Ontario Government Releases Report on the Partnership Project

April 25, 2011 | Amanda J. Stacey

In the June 2010 issue of this Newsletter, we reported on an initiative of the Ontario government that sought to begin a constructive conversation with the not-for-profit sector in Ontario.  This project – referred to as the Partnership Project – was designed to seek advice and ideas on ways to renew, streamline, and modernize the relationship between the Ontario government and Ontario’s not-for-profit sector.

The Ontario government has released its report on The Partnership Project.  It is described as a statement of the importance of the not-for-profit sector, its impact on Ontarians and Ontario’s communities and the significant role the sector plays in the Ontario economy.

Given that there is no registry in Ontario of not-for-profit organizations as such, the report points out that the actual number of not-for-profits in Ontario is unknown.  There are more than 46,000 such organizations if we count incorporated not-for-profits and registered charities in Ontario (based on a 2003 Imagine Canada survey).  The number of unincorporated organizations operating in Ontario has never been counted. It is estimated that the section employs approximately 1 million people and that 5 million people volunteer in the sector.  It is estimated that the total economic impact of the sector is nearly $50 billion.

The Partnership Project focused on collaboration between government and not-for-profits, policy and legislative frameworks, funding mechanisms and new approaches to financing, and more effective methods for coordinating policy, research, communication, and practice. The Partnership Project hosted in-person regional and sub-sector roundtables around the province to solicit the views of a cross-section of Ontarians, provided an opportunity for online engagement through its website and brought together sector experts through a research advisory group.
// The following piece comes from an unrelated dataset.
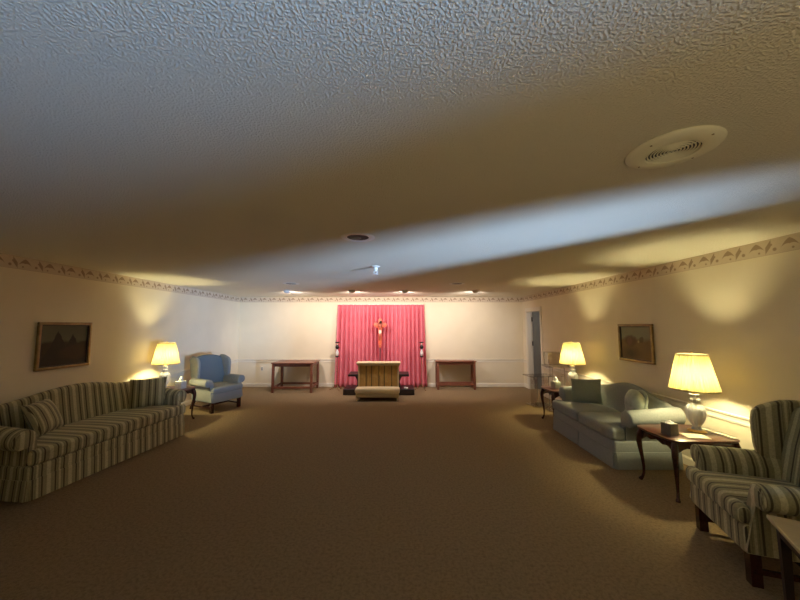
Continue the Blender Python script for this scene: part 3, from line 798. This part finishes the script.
# ---------------------------------------------------------------- lamps
def lamp(label, loc, first=[]):
    if first: return dup(first[0], loc, 0, label)
    t = thing('table_lamp', label, 'lamp', loc, 0, 'crystal table lamps with pleated shades')
    g = G(); g.lathe([(.001, 0), (.078, 0), (.08, .008), (.07, .016), (.058, .022), (.001, .024)], 32); g.build('base', 'brass', t)
    prof = [(.001, .022), (.055, .024), (.045, .035), (.035, .05), (.045, .068), (.07, .10), (.092, .14), (.103, .185), (.100, .225), (.080, .262), (.055, .285), (.042, .30), (.052, .318), (.056, .33), (.040, .345), (.034, .36), (.045, .378), (.05, .385), (.001, .388)]
    prof = [(max(.001, a*.80), z) for a, z in prof]
    g = G(); g.lathe(prof, 48, rip=.004, nr=12); g.build('body', 'crystal', t)
    g = G(); g.lathe([(.001, .385), (.03, .388), (.03, .40), (.012, .41), (.012, .47), (.018, .475), (.018, .52), (.001, .52)], 20); g.build('socket', 'brass', t)
    g = G(); g.tube([(-.012, 0, .47), (-.06, 0, .50), (-.075, 0, .60), (-.06, 0, .72), (0, 0, .785), (.06, 0, .72), (.075, 0, .60), (.06, 0, .50), (.012, 0, .47)], .0025, 6); g.build('harp', 'brass', t)
    g = G(); g.lathe([(.001, .785), (.006, .788), (.005, .80), (.012, .812), (.010, .825), (.001, .832)], 16); g.build('finial', 'brass', t)
    g = G(); g.lathe([(.001, .52), (.014, .525), (.026, .545), (.040, .575), (.044, .60), (.038, .625), (.015, .64), (.001, .643)], 20); g.build('bulb', 'bulb', t)
    g = G(); N_ = 240
    g.lathe([(.202, .43), (.202, .437), (.126, .793), (.126, .80)], N_, rip=.0065, nr=44, caps=False)
    sh = g.build('lamp_shade', 'shade', t, ang=70)
    g = G(); g.lathe([(.199, .428), (.207, .428), (.2055, .441), (.198, .441), (.199, .428)], 60, caps=False); g.build('binding', 'shade', sh); g = G(); g.lathe([(.122, .79), (.1305, .79), (.129, .803), (.122, .803), (.122, .79)], 60, caps=False); g.build('binding', 'shade', sh)
    g = G()
    for a in (0, 2*PI/3, 4*PI/3): g.tube([(0, 0, .785), (.126*math.cos(a), .126*math.sin(a), .793)], .0015, 5)
    g.build('spider', 'brass', sh)
    first.append(t); return t
lamp('lit crystal lamp with pleated shade, nearest of the right wall lamps', (3.13, 3.45, .58))
lamp('lit crystal lamp on far table beyond sage loveseat', (3.09, 5.75, .58))
lamp('lit crystal lamp beside the blue wing chair on left wall', (-4.12, 5.75, .58))

# tissue boxes
def tissue(label, loc, rz, w, h, mat, tuft):
    t = thing('tissue_box', label, 'tissue box', loc, rz)
    g = G(); g.rbox(-w/2, w/2, -w/2, w/2, 0, h, .003); g.build('carton', mat, t)
    g = G(); secs = []
    for k in range(7):
        u_ = k/6; row = []
        for i in range(20):
            a = 2*PI*i/20; r = (.034*(1-u_)**.6 + .004 + .010*u_*math.cos(3*a+k)) * (1 if tuft else 1.15)
            row.append((r*math.cos(a)*1.2 + .006*math.sin(4*u_), r*math.sin(a)*.8, h - .004 + (.085 if tuft else .022)*u_ + .006*math.sin(5*a)*u_))
        secs.append(row)
    g.loft(secs); g.build('tissue', 'tissue', t)
tissue('grey cube tissue box on the lamp table nearest camera', (2.77, 3.36, .58), R(12), .10, .115, 'box_grey', False)
tissue('patterned tissue box with raised tissue on far right lamp table', (2.80, 5.78, .58), R(10), .115, .12, 'box_print', True)
tissue('pale tissue box with raised tissue beside left crystal lamp', (-3.84, 5.76, .58), R(-8), .125, .13, 'box_white', True)

# leaflets around the near lamp
g = G(); g.rbox(-.10, .10, -.07, .07, 0, .006, .002); o = tag(g.build('booklet', 'paper'), 'cream booklet lying in front of the nearest crystal lamp', 'booklet'); o.location = (2.97, 3.30, .58); o.rotation_euler = (0, 0, R(-12))
g = G(); g.rbox(-.02, .02, -.16, .16, 0, .010, .003); o = tag(g.build('paper_stack', 'paper'), 'narrow pale folder lying along table edge behind nearest lamp', 'folder'); o.location = (3.27, 3.38, .58); o.rotation_euler = (0, 0, R(6))

# ---------------------------------------------------------------- paintings
def framed(name, label, side, y0, y1, z0, z1, pm, cat='painting'):
    """local: x along the picture, front at -y, hung on a side wall"""
    w, h = abs(y1-y0), z1-z0
    loc = ((XL+.002) if side == 'left' else (XR-.002), (y0+y1)/2, (z0+z1)/2)
    t = thing(name, label, cat, loc, R(90) if side == 'left' else R(-90))
    fw, dp = .036, .035
    for (a0, a1, b0, b1) in ((-w/2, w/2, h/2-fw, h/2), (-w/2, w/2, -h/2, -h/2+fw), (-w/2, -w/2+fw, -h/2+fw, h/2-fw), (w/2-fw, w/2, -h/2+fw, h/2-fw)):
        g = G(); g.rbox(a0, a1, -dp, 0, b0, b1, .008)
        g.build('frame_rail', 'frame_gold', t)
    g = G()
    i = .012
    for (a0, a1, b0, b1) in ((-w/2+fw, w/2-fw, h/2-fw-i, h/2-fw), (-w/2+fw, w/2-fw, -h/2+fw, -h/2+fw+i), (-w/2+fw, -w/2+fw+i, -h/2+fw+i, h/2-fw-i), (w/2-fw-i, w/2-fw, -h/2+fw+i, h/2-fw-i)):
        g.box(a0, a1, -dp*.7, -.004, b0, b1)
    g.build('liner', 'dark_wood', t, smooth=False)
    g = G(); g.box(-w/2+fw, w/2-fw, -.012, -.003, -h/2+fw, h/2-fw); g.build('canvas', pm, t, smooth=False)
framed('framed_painting', 'dark landscape painting in gilt frame above long striped sofa', 'left', 3.98, 4.67, 1.12, 1.73, 'painting_left')
framed('framed_painting', 'brownish landscape painting in gilt frame above sage loveseat', 'right', 4.42, 5.10, 1.15, 1.71, 'painting_right')

# ---------------------------------------------------------------- clear acrylic stands by the door
def sheet(g, x0, x1, y0, y1, z0, z1): g.box(x0, x1, y0, y1, z0, z1)
def edges(g, x0, x1, y0, y1, z0, z1, r=.005):
    for z in (z0, z1):
        g.tube([(x0, y0, z), (x1, y0, z), (x1, y1, z), (x0, y1, z), (x0, y0, z)], r, 5)
t = thing('acrylic_pedestal', 'clear acrylic pedestal with flat top standing before the doorway', 'pedestal', (3.02, 6.95, 0), R(8))
g = G(); sheet(g, -.28, .28, -.18, .18, .62, .632); g.build('top', 'acrylic', t, smooth=False)
g = G(); edges(g, -.28, .28, -.18, .18, .622, .632, .004); g.build('rim', 'acrylic_edge', t)
for s_ in (-1, 1):
    g = G(); sheet(g, s_*.13-.006, s_*.13+.006, -.13, .13, .02, .62); g.build('side_panel', 'acrylic', t, smooth=False)
    g = G(); g.box(s_*.13-.007, s_*.13+.007, -.134, -.128, .02, .62); g.build('panel_edge', 'acrylic_edge', t, smooth=False)
g = G(); sheet(g, -.24, .24, -.18, .18, 0, .018); g.build('base', 'acrylic', t, smooth=False)
t = thing('acrylic_lectern', 'tall clear acrylic lectern with boxed top beside right wall', 'lectern', (3.20, 6.55, 0), R(-10))
g = G(); sheet(g, -.22, .22, -.16, .16, 0, .018); g.build('base', 'acrylic', t, smooth=False)
for s_ in (-1, 1):
    g = G(); sheet(g, s_*.11-.006, s_*.11+.006, -.12, .12, .018, .86); g.build('side_panel', 'acrylic', t, smooth=False)
    g = G(); g.box(s_*.11-.007, s_*.11+.007, -.124, -.118, .018, .86); g.build('panel_edge', 'acrylic_edge', t, smooth=False)
g = G(); sheet(g, -.24, .24, -.18, .18, .86, .885); g.build('shelf', 'acrylic_edge', t, smooth=False)
g = G()
for (a, b_, c, d) in ((-.19, .19, -.165, -.158), (-.19, .19, .158, .165), (-.19, -.183, -.158, .158), (.183, .19, -.158, .158)): sheet(g, a, b_, c, d, .885, 1.14)
g.build('display_box', 'acrylic', t, smooth=False)
g = G(); edges(g, -.19, .19, -.165, .165, .89, 1.14, .005)
for a in (-.19, .19):
    for c in (-.165, .165): g.tube([(a, c, .885), (a, c, 1.14)], .005, 5)
g.build('box_rim', 'acrylic_edge', t)

# ---------------------------------------------------------------- lights
def light(kind, name, loc, energy, color, target=None, **kw):
    l = bpy.data.lights.new(name, kind); l.energy = energy; l.color = color
    for k, v in kw.items(): setattr(l, k, v)
    o = bpy.data.objects.new(name, l); col.objects.link(o); o.location = loc
    if target: o.rotation_euler = (Vector(target)-Vector(loc)).to_track_quat('-Z', 'Y').to_euler()
    return o
for x, lab in eyes:
    light('SPOT', 'eyeball_beam', (x, 7.36, H-.11), 78, (1.0, .88, .82), (x*1.0, YF, 1.2), spot_size=R(145), spot_blend=.9, shadow_soft_size=.04)
# cool daylight entering through the side openings behind the viewpoint
light('SPOT', 'daylight', (4.62, -.27, .78), 3100, (.40, .62, 1.0), (-1.8, 5.4, 1.1), spot_size=R(58), spot_blend=1, shadow_soft_size=.11)
light('SPOT', 'daylight', (4.62, -.95, .62), 2800, (.17, .46, 1.0), (-4.0, 2.0, 1.5), spot_size=R(47), spot_blend=1, shadow_soft_size=.19)
light('SPOT', 'rear_fill', (.6, -2.1, .7), 95, (1.0, .86, .56), (.6, -2.1, 3), spot_size=R(160), spot_blend=.6, shadow_soft_size=.3)  # fill added behind the viewpoint to lift the near ceiling, no lamp there
# weak unseen light added to lift the corridor beyond the door
light('POINT', 'corridor_fill', (4.2, 7.6, 2.3), 6, (.95, .95, 1.0), shadow_soft_size=.1)
w = bpy.data.worlds.new('world'); sc.world = w; w.use_nodes = True
w.node_tree.nodes['Background'].inputs[0].default_value = (.30, .38, .5, 1); w.node_tree.nodes['Background'].inputs[1].default_value = .02

# ---------------------------------------------------------------- camera
cam = bpy.data.cameras.new('camera'); co = bpy.data.objects.new('camera', cam); col.objects.link(co)
cam.sensor_width = 36; cam.lens = 36*320/800; cam.clip_start = .05; cam.shift_x = .0025
co.location = (0, 0, 1.68); co.rotation_euler = (PI/2 + math.atan(26/320), 0, 0)
sc.camera = co
sc.view_settings.view_transform = 'Standard'; sc.view_settings.look = 'None'; sc.view_settings.gamma = 1; sc.view_settings.use_curve_mapping = False
sc.view_settings.exposure = .42
sc.cycles.max_bounces = 10; sc.cycles.diffuse_bounces = 6; sc.cycles.transparent_max_bounces = 24
sc.cycles.use_denoising = True; sc.cycles.sample_clamp_indirect = 6
sc.cycles.caustics_refractive = False; sc.cycles.caustics_reflective = False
In its report, the Partnership Project makes the following recommendations to the Ontario government:

  • Promote Respect and Recognition – the report recommends the appointment of a Minister responsible for and accountable to the sector.
  • Foster Coordination and Collaboration – the report recommends the creation of a coordinating body within the government to act as a central point of contact for the sector.
  • Build Sector Capacity – the report makes recommendations to address funding challenges and to support new ways to reinvigorate Ontario’s tradition of volunteerism.
  • Modernize, Standardize and Streamline – the report makes general recommendations regarding leveraging technology and a specific recommendation to establish an online portal which will act as a one-stop shop for information on new laws, new programs, sources of funding, and consultation opportunities.
  • Invest in Social Innovation – the report encourages working with the Federal Government and Canadian financial institutions to address regulatory and legal barriers to social innovation (for instance, the limitations of charity law when applied to social businesses) and make a range of social financing tools available to the sector.

We look forward to the Ontario government’s response to these recommendations, and hope that these recommendations, as well as further feedback from and discussion with the sector, will lead to the implementation of these and other positive changes over the next few years.